J’ai dit ailleurs de quelle liberté on jouissait dans ces délibérations. L’ardeur, s’animant par degrés, devenait parfois extrême, et souvent les discussions se prolongeaient outre mesure, surtout lorsque l’Empereur, s’occupant probablement d’autre chose, semblait, par distraction ou autrement, y être devenu étranger ; alors d’ordinaire il promenait sur la salle un œil incertain, ou mutilait les crayons avec son canif, ou piquait avec ce même canif le tapis de sa table, ou le bras de son fauteuil, ou bien encore usait son crayon ou sa plume à des griffonnages ou à des traits bizarres, qui, à son départ, devenaient l’objet de la convoitise des jeunes gens, qui se les arrachaient ; et il fallait voir alors, si par hasard il y avait tracé quelque nom de pays ou de capitale, les inductions à perte de vue qu’on cherchait à en tirer.

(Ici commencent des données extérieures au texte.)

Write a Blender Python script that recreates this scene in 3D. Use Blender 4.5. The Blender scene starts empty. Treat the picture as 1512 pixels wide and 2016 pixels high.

Quelquefois aussi, comme l’Empereur venait au Conseil précisément après avoir mangé, et souvent après de grandes fatigues du matin, il lui arrivait d’arrondir son bras sur la table, d’y poser sa tête et de s’endormir. L’archichancelier se saisissait, dès cet instant, de la délibération, qui allait toujours son train, et que l’Empereur, à son réveil, reprenait au point où elle se trouvait, si même elle n’était terminée et remplacée par une nouvelle. Il arrivait encore très souvent à l’Empereur de demander un verre d’eau et du sucre ; et à cet effet, et pour son usage, il se trouvait toujours sur l’une des tables de la chambre voisine, et hors de toute précaution, tout ce qui était nécessaire.

L’Empereur avait l’habitude, comme l’on sait, de prendre du tabac à chaque instant ; c’était en lui une espèce de manie exercée la plupart du temps par la distraction. Sa tabatière se trouvait bientôt vide, et il n’en continuait pas moins d’y puiser à chaque instant, ou de la porter constamment tout ouverte à son nez, surtout quand il avait lui-même la parole. C’était alors aux chambellans qui s’étaient faits le plus à son service, ou qui y mettaient le plus de recherche, à lui soustraire cette tabatière vide pour y en substituer une pleine ; car il existait une grande émulation de soins, de galanterie parmi les chambellans favorisés du service habituel près de l’Empereur, service extrêmement envié. C’était, du reste, à peu près toujours les mêmes, soit qu’ils s’intriguassent beaucoup pour y demeurer, soit qu’il fût naturellement plus agréable à l’Empereur de voir continuer un service déjà goûté. Au demeurant, c’était le grand maréchal Duroc qui arrêtait toutes ces dispositions.